Clare Richardson spent a large part of her formative years living a peripatetic existence, moving from country to country as her father’s military career demanded. It is perhaps this sense of her own cultural impermanence that has led to a fascination for small ‘close-knit’ communities which are firmly rooted in tradition and which exude an aura of communal certainty. A formative and evocative body of photographic work, Harlemville, centres on the children of a remote community in North America, inspired by the philosophical writings of the radical educationalist, Rudolf Steiner. With their quiet, formal clarity, her images evoke a nostalgic sense of innocence, and the town and its youthful inhabitants appear utopian in their optimism.
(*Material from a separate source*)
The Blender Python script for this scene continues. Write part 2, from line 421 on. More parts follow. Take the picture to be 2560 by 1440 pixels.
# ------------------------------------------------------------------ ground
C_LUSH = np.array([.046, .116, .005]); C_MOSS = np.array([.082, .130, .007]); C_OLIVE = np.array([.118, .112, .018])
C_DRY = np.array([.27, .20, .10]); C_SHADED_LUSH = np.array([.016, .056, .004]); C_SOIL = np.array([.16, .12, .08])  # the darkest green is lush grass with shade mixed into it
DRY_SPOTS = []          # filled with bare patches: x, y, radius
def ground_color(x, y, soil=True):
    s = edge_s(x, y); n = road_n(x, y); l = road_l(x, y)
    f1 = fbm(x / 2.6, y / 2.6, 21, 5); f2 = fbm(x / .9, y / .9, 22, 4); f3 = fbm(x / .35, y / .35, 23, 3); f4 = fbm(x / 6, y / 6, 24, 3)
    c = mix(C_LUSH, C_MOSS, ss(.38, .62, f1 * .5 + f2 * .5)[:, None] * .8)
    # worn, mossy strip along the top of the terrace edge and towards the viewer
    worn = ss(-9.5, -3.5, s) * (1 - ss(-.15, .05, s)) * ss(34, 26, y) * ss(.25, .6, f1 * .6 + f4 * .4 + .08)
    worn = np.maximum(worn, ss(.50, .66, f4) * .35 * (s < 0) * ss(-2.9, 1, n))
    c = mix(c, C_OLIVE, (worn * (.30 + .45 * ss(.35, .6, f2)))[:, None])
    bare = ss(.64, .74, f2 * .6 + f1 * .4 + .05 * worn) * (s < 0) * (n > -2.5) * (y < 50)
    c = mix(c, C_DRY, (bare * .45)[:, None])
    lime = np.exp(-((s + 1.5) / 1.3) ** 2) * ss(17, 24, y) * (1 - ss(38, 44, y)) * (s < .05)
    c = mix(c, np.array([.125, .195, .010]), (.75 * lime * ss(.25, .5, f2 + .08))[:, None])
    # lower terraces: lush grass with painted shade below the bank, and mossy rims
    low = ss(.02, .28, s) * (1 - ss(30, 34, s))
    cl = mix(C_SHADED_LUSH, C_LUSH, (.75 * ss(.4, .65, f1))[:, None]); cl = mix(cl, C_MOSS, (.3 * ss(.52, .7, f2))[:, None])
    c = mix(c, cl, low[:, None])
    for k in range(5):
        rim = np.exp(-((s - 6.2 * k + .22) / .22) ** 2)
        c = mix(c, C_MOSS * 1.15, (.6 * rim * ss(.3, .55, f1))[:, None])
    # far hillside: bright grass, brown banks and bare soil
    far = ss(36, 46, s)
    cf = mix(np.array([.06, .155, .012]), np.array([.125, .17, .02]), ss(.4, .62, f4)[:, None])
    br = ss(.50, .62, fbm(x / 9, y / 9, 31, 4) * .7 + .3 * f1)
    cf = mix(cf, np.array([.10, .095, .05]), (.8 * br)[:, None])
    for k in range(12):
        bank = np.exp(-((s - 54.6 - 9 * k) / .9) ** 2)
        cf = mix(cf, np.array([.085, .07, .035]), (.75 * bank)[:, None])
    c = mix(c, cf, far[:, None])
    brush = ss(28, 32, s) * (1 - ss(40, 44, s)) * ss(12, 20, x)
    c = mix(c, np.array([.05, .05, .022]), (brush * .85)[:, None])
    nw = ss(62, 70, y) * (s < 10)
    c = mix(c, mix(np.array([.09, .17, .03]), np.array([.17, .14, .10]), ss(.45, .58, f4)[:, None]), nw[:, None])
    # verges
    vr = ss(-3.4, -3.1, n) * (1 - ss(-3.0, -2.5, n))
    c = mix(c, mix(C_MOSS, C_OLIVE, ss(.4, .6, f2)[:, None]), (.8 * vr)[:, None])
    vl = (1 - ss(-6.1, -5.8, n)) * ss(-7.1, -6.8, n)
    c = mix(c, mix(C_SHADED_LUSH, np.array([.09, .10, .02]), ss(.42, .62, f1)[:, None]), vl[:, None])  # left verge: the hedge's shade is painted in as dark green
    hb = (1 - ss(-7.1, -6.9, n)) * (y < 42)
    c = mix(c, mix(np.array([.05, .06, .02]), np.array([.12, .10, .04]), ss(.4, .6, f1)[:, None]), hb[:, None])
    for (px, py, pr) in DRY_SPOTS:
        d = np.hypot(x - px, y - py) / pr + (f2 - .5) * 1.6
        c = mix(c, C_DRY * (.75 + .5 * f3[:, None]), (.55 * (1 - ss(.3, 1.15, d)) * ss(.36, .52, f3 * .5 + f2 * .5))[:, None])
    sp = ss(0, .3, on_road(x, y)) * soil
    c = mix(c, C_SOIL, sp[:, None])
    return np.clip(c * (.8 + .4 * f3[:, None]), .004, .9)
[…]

In her most recent photographic adventure, Beyond the Forest, Richardson has traveled to Transylvania – a region rich in folklore and tradition – seeking out a small farming community, whose people are believed to be the descendants of the children bedeviled by the Pied Piper of Hamelin. The exquisite pictures, fluctuating lyrically between formal portraiture and landscape studies, punctuated with astute documentary moments, capture the very essence of this indelible and disturbing fairytale. Set against the tranquility of a mediaeval landscape redolent of a pre-industrial, pre-enclosure Europe, Richardson’s quiet and pictorially rich studies evoke a sense of place underscored with a deeply compelling narrative that renders it almost impossible to distinguish between our own recollections of fables and the very real mise en scènes evolving in front of our eyes.
Clare Richardson was born in London in 1973 and now lives and works in Carmarthenshire, West Wales. Her work has been exhibited at the Victoria & Albert Museum, London and featured in Regarding Landscape, a major touring exhibition in Canada. Harlemville, 2003 and Beyond the Forest, 2007 have both been published by Steidl as limited-edition hardback monographs.